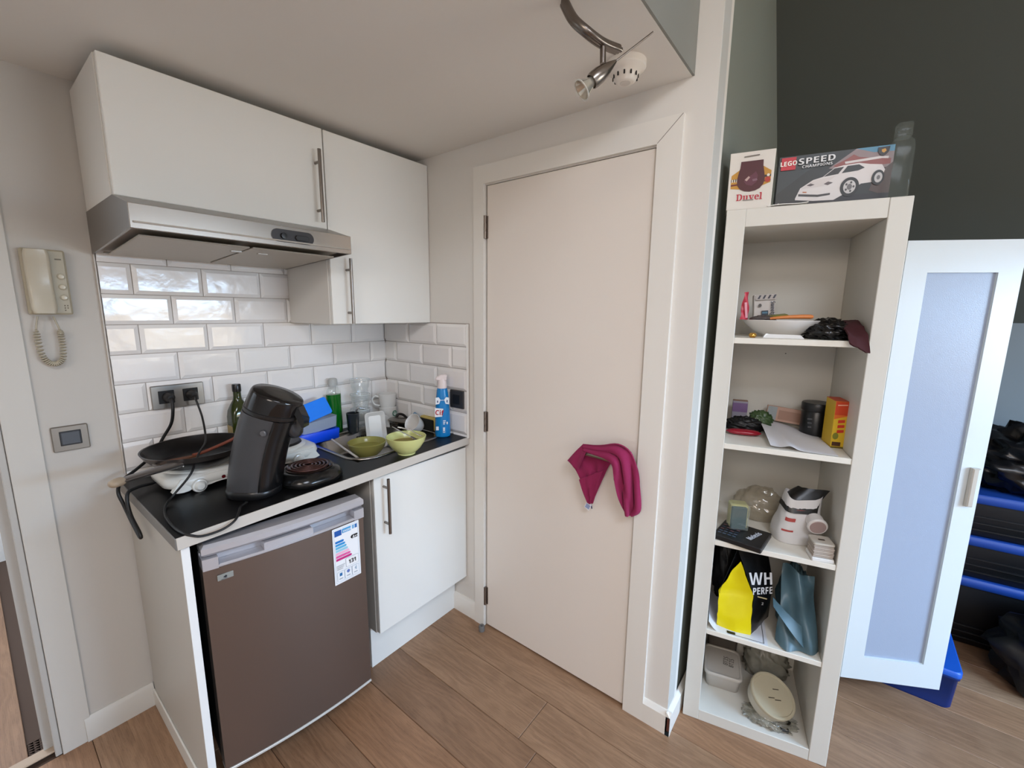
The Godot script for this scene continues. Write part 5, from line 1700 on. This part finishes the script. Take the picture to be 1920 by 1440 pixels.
func build_shelf_three():
	var y := 0.712
	var a := shelf_thing("calculator_case", "flat black case with a printed keypad and white lettering on the third shelf", "case", 0.136, y, 0.058, -0.30)
	part(a, "case_body", bx(V(0, 0.009, 0), V(0.150, 0.018, 0.142), 0.003), M("141416", 0.4))
	var ar := Art.new()
	for r in 5:
		for c in 4:
			var x := -0.060 + c * 0.0155
			var z := -0.045 + r * 0.0165
			ar.add(rr2(0.0105, 0.0075, 0.001, 2, x, z), "4f5a6c" if r < 2 else ("30384a" if (r + c) % 2 else "6a4a50"))
	ar.add(rr2(0.006, 0.006, 0.001, 2, -0.060, 0.040), "c9ccd2")
	part(a, "printed_keypad", ar.m, art_mat(0.45), V(0, 0.0182, 0), V(-PI / 2, 0, 0))
	lettering(a, "Melexis", 0.017, M("d4d8e0", 0.5), V(0.036, 0.0188, -0.005), V(-PI / 2, PI / 2 - 0.25, 0), "Droid Sans", true, 0.85)
	a = shelf_thing("sponge_pack", "wrapped yellow and green scouring sponges standing on the black case", "sponge", 0.122, y + 0.018, 0.098, 0.22)
	part(a, "foam", bx(V(0, 0.044, -0.012), V(0.056, 0.088, 0.040), 0.004), M("b9b070", 0.85))
	part(a, "scouring_pad", bx(V(-0.003, 0.042, 0.014), V(0.050, 0.080, 0.012), 0.003), M("1f3a38", 0.9))
	var b := MB.new()
	b.box(V(-0.001, 0.044, -0.002), V(0.060, 0.092, 0.056), 0.005)
	part(a, "clear_wrap", b, glass_m("cfd8d2", 0.13))
	# crumpled translucent bag
	a = shelf_thing("clear_bag", "crumpled clear plastic bag at the back of the third shelf", "bag", 0.205, y, 0.265)
	b = MB.new()
	crumple(b, V(0, 0.046, 0), V(0.085, 0.066, 0.055), 31, 0.22, 1.3, 0.001)
	part(a, "bag_body", b, glass_m("b4a68c", 0.38))
	# flour bag
	a = shelf_thing("flour_bag", "torn white paper bag with red stripes and dark lining on the third shelf", "bag", 0.296, y, 0.135, 0.25)
	b = MB.new()
	var n := FastNoiseLite.new(); n.seed = 6; n.frequency = 9.0
	var body := func(t: float, an: float, grow: float) -> Vector3:
		var w := 0.064 - 0.012 * t * t + grow
		var d := 0.048 - 0.016 * t * t + grow
		var e := 0.55
		var x := w * signf(cos(an)) * pow(absf(cos(an)), e)
		var z := d * signf(sin(an)) * pow(absf(sin(an)), e)
		var k := 1.0 + 0.16 * n.get_noise_3d(x, t * 0.18, z)
		return V(x * k + 0.018 * t * t, 0.001 + t * 0.160 + (0.010 * sin(an * 2.0 + 0.6) * t * t), z * k)
	var rings := []
	for i in 15:
		var ring := []
		for j in 40: ring.append(body.call(i / 14.0, TAU * j / 40, 0.0))
		rings.append(ring)
	b.loft(rings, false)
	var inr := []
	for i in 8:
		var ring := []
		for j in 40: ring.append(body.call(1.0 - i * 0.06, TAU * j / 40, -0.003))
		inr.append(ring)
	part(a, "paper_bag", b, M("d3cfcc", 0.6))
	b = MB.new()
	b.sheet(func(u: float, v: float):
		var an := lerpf(1.2, 3.9, u)
		var p: Vector3 = body.call(0.70 + v * (0.36 + 0.10 * sin(u * 5.0)), an, 0.0025 - 0.006 * v)
		return p + V(0.040 * v * v, 0.014 * v, -0.012 * v), 26, 8, 0.001)
	part(a, "dark_lining", b, M("131110", 0.35))
	var art := MB.new()
	for q in [[0.50, 0.58, 1.75, 2.45], [0.27, 0.31, 1.75, 2.5], [0.72, 0.78, 1.5, 2.0]]:
		b = MB.new()
		b.sheet(func(u: float, v: float): return body.call(lerpf(q[0], q[1], v), lerpf(q[3], q[2], u), 0.0012), 10, 2)
		part(a, "red_stripe", b, M("a8423c", 0.55))
	lettering(a, "S", 0.020, M("3a3836", 0.6), V(0.040, 0.030, 0.0475), V(0, 0.30, 0.1))
	# round tub and napkins
	a = shelf_thing("round_tub", "small round white tub lying on its side behind the napkin box", "tub", 0.345, y + 0.074, 0.072, 0.15)
	b = MB.new()
	b.lathe([Vector2(0, 0), Vector2(0.026, 0), Vector2(0.029, 0.004), Vector2(0.029, 0.010), Vector2(0.026, 0.012), Vector2(0.025, 0.040), Vector2(0, 0.040)], 32, Transform3D(Basis.from_euler(V(-PI / 2 + 0.25, 0, 0)), V(0, 0.012, 0.01)))
	part(a, "tub_body", b, M("d3cdc8", 0.4))
	b = MB.new()
	b.lathe([Vector2(0, -0.0008), Vector2(0.0225, -0.0008), Vector2(0.023, 0.0)], 32, Transform3D(Basis.from_euler(V(-PI / 2 + 0.25, 0, 0)), V(0, 0.012, 0.01)))
	part(a, "lid_disc", b, M("9c8580", 0.5))
	a = shelf_thing("napkin_box", "small box of stacked beige napkins at the right front of the third shelf", "box", 0.354, y, 0.035, 0.12)
	part(a, "tray", bx(V(0, 0.006, 0.002), V(0.060, 0.012, 0.062), 0.002), M("dcd9d4", 0.5))
	for k in 7: part(a, "napkin", bx(V(0.001 * (k % 3), 0.0150 + k * 0.0055, 0), V(0.055, 0.005, 0.056), 0.0015), M("b8aca0" if k % 2 else "a99c90", 0.8))
	b = MB.new()
	b.prism(rr2(0.058, 0.058, 0.006, 4), 0, 0.007, Transform3D(Basis.from_euler(V(-PI / 2, 0, 0)), V(0, 0.0525, 0)), 0.001)
	part(a, "cover", b, M("bdb5a8", 0.5))
	part(a, "cover_hole", bx(V(0, 0.0597, 0.0), V(0.018, 0.0006, 0.008), 0), M("3a2c22", 0.8))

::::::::

- [PROBLEM DESCRIPTION] Reproduce the material above in full, exactly, with no images.

- [WRITTEN SOLUTION]
The Godot script for this scene continues. Write part 5, from line 1700 on. This part finishes the script. Take the picture to be 1920 by 1440 pixels.
func build_shelf_three():
	var y := 0.712
	var a := shelf_thing("calculator_case", "flat black case with a printed keypad and white lettering on the third shelf", "case", 0.136, y, 0.058, -0.30)
	part(a, "case_body", bx(V(0, 0.009, 0), V(0.150, 0.018, 0.142), 0.003), M("141416", 0.4))
	var ar := Art.new()
	for r in 5:
		for c in 4:
			var x := -0.060 + c * 0.0155
			var z := -0.045 + r * 0.0165
			ar.add(rr2(0.0105, 0.0075, 0.001, 2, x, z), "4f5a6c" if r < 2 else ("30384a" if (r + c) % 2 else "6a4a50"))
	ar.add(rr2(0.006, 0.006, 0.001, 2, -0.060, 0.040), "c9ccd2")
	part(a, "printed_keypad", ar.m, art_mat(0.45), V(0, 0.0182, 0), V(-PI / 2, 0, 0))
	lettering(a, "Melexis", 0.017, M("d4d8e0", 0.5), V(0.036, 0.0188, -0.005), V(-PI / 2, PI / 2 - 0.25, 0), "Droid Sans", true, 0.85)
	a = shelf_thing("sponge_pack", "wrapped yellow and green scouring sponges standing on the black case", "sponge", 0.122, y + 0.018, 0.098, 0.22)
	part(a, "foam", bx(V(0, 0.044, -0.012), V(0.056, 0.088, 0.040), 0.004), M("b9b070", 0.85))
	part(a, "scouring_pad", bx(V(-0.003, 0.042, 0.014), V(0.050, 0.080, 0.012), 0.003), M("1f3a38", 0.9))
	var b := MB.new()
	b.box(V(-0.001, 0.044, -0.002), V(0.060, 0.092, 0.056), 0.005)
	part(a, "clear_wrap", b, glass_m("cfd8d2", 0.13))
	# crumpled translucent bag
	a = shelf_thing("clear_bag", "crumpled clear plastic bag at the back of the third shelf", "bag", 0.205, y, 0.265)
	b = MB.new()
	crumple(b, V(0, 0.046, 0), V(0.085, 0.066, 0.055), 31, 0.22, 1.3, 0.001)
	part(a, "bag_body", b, glass_m("b4a68c", 0.38))
	# flour bag
	a = shelf_thing("flour_bag", "torn white paper bag with red stripes and dark lining on the third shelf", "bag", 0.296, y, 0.135, 0.25)
	b = MB.new()
	var n := FastNoiseLite.new(); n.seed = 6; n.frequency = 9.0
	var body := func(t: float, an: float, grow: float) -> Vector3:
		var w := 0.064 - 0.012 * t * t + grow
		var d := 0.048 - 0.016 * t * t + grow
		var e := 0.55
		var x := w * signf(cos(an)) * pow(absf(cos(an)), e)
		var z := d * signf(sin(an)) * pow(absf(sin(an)), e)
		var k := 1.0 + 0.16 * n.get_noise_3d(x, t * 0.18, z)
		return V(x * k + 0.018 * t * t, 0.001 + t * 0.160 + (0.010 * sin(an * 2.0 + 0.6) * t * t), z * k)
	var rings := []
	for i in 15:
		var ring := []
		for j in 40: ring.append(body.call(i / 14.0, TAU * j / 40, 0.0))
		rings.append(ring)
	b.loft(rings, false)
	var inr := []
	for i in 8:
		var ring := []
		for j in 40: ring.append(body.call(1.0 - i * 0.06, TAU * j / 40, -0.003))
		inr.append(ring)
	part(a, "paper_bag", b, M("d3cfcc", 0.6))
	b = MB.new()
	b.sheet(func(u: float, v: float):
		var an := lerpf(1.2, 3.9, u)
		var p: Vector3 = body.call(0.70 + v * (0.36 + 0.10 * sin(u * 5.0)), an, 0.0025 - 0.006 * v)
		return p + V(0.040 * v * v, 0.014 * v, -0.012 * v), 26, 8, 0.001)
	part(a, "dark_lining", b, M("131110", 0.35))
	var art := MB.new()
	for q in [[0.50, 0.58, 1.75, 2.45], [0.27, 0.31, 1.75, 2.5], [0.72, 0.78, 1.5, 2.0]]:
		b = MB.new()
		b.sheet(func(u: float, v: float): return body.call(lerpf(q[0], q[1], v), lerpf(q[3], q[2], u), 0.0012), 10, 2)
		part(a, "red_stripe", b, M("a8423c", 0.55))
	lettering(a, "S", 0.020, M("3a3836", 0.6), V(0.040, 0.030, 0.0475), V(0, 0.30, 0.1))
	# round tub and napkins
	a = shelf_thing("round_tub", "small round white tub lying on its side behind the napkin box", "tub", 0.345, y + 0.074, 0.072, 0.15)
	b = MB.new()
	b.lathe([Vector2(0, 0), Vector2(0.026, 0), Vector2(0.029, 0.004), Vector2(0.029, 0.010), Vector2(0.026, 0.012), Vector2(0.025, 0.040), Vector2(0, 0.040)], 32, Transform3D(Basis.from_euler(V(-PI / 2 + 0.25, 0, 0)), V(0, 0.012, 0.01)))
	part(a, "tub_body", b, M("d3cdc8", 0.4))
	b = MB.new()
	b.lathe([Vector2(0, -0.0008), Vector2(0.0225, -0.0008), Vector2(0.023, 0.0)], 32, Transform3D(Basis.from_euler(V(-PI / 2 + 0.25, 0, 0)), V(0, 0.012, 0.01)))
	part(a, "lid_disc", b, M("9c8580", 0.5))
	a = shelf_thing("napkin_box", "small box of stacked beige napkins at the right front of the third shelf", "box", 0.354, y, 0.035, 0.12)
	part(a, "tray", bx(V(0, 0.006, 0.002), V(0.060, 0.012, 0.062), 0.002), M("dcd9d4", 0.5))
	for k in 7: part(a, "napkin", bx(V(0.001 * (k % 3), 0.0150 + k * 0.0055, 0), V(0.055, 0.005, 0.056), 0.0015), M("b8aca0" if k % 2 else "a99c90", 0.8))
	b = MB.new()
	b.prism(rr2(0.058, 0.058, 0.006, 4), 0, 0.007, Transform3D(Basis.from_euler(V(-PI / 2, 0, 0)), V(0, 0.0525, 0)), 0.001)
	part(a, "cover", b, M("bdb5a8", 0.5))
	part(a, "cover_hole", bx(V(0, 0.0597, 0.0), V(0.018, 0.0006, 0.008), 0), M("3a2c22", 0.8))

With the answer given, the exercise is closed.